About : Quest Minerals & Mining acquires and operates energy and mineral related properties in the southeastern part of the United States. Quest is a holding company for Quest Energy, Ltd., and Gwenco, Inc. Gwenco leases over 700 acres of coal mines, with approximately 12,999,000 tons of coal in place. In 2007 Gwenco had reopened Gwenco’s deep mine at Pond Creek and has begun production at the Pond Creek seam.

I played this stock for in month of September for a very quick profit flip.  My hands are eager to click on that buy button one more time, as In a couple of weeks QMNM will be filing their 3Q 10Q.

Here is some more DD, which makes me holdback before I jump into a blunder again.

Reverse stock splits aren’t pretty. They are admissions of failure. They are public declarations that certain companies can’t dig their way out of the pocket change muck on their own. Keeping this in mind, QMNM did 2 R/S’s the second half of last year. The latest one was just days before Christmas. If you ask me, that was an outright slap in the face of the shareholders. This should gives you a very good idea what type of guy Eugene is.

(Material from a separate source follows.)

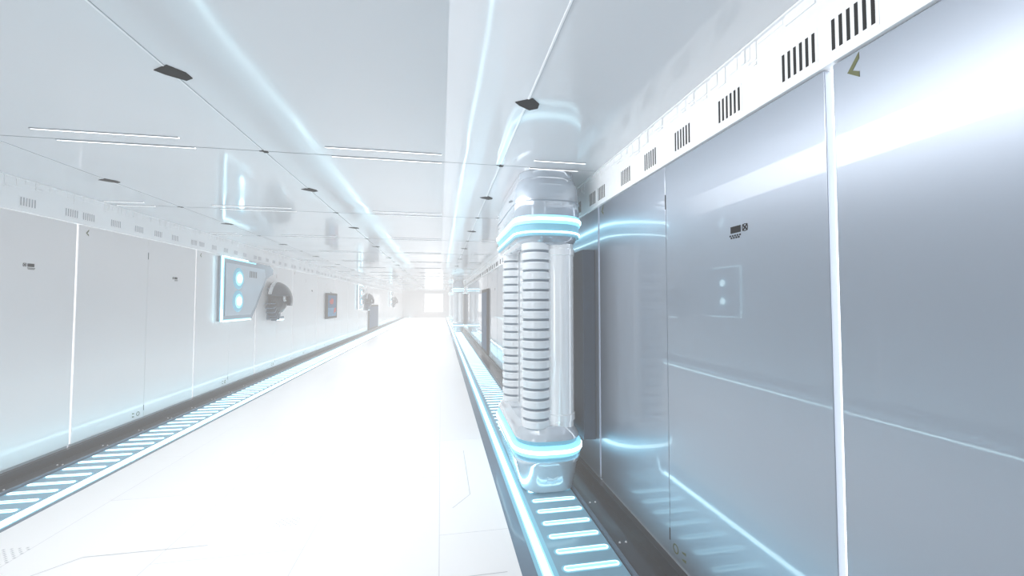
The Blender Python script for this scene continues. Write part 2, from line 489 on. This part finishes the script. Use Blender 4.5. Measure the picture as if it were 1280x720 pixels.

On the other hand, for decades, studies have shown that companies that repurchase 5%-10% of their shares outperform the market. Value investors consider buybacks one of the most reliable signals of an undervalued stock. HOWEVER, there are four reasons companies buy back their stock, and only one that helps shareholders…

1) When executives are paid with stock options instead of cash, the company dilutes shareholder value. So management can initiate a buyback to avoid shareholder complaints. But it’s really just a roundabout way to pay themselves bonuses.

2) When those executives redeem their options for shares, management can buy the shares back at better prices than they would have received otherwise. This is called a “very nefarious conduct.”

3) Rather than get locked into a raised dividend, the company wants a one-time share repurchase to return value to shareholders. But, if a stock yields 2%, buying back a share costs 50 years of dividends! This type of buyback accounts for the vast majority of today’s repurchases.

4) If management determines shares are undervalued, it can start a buyback program to remove shares from the market… and long-term investors are rewarded with leveraged returns. (When a company reduces the number of shares, each remaining share represents a greater percentage of the company and a greater percentage of future earnings.)

The above host is In my humble opinion only.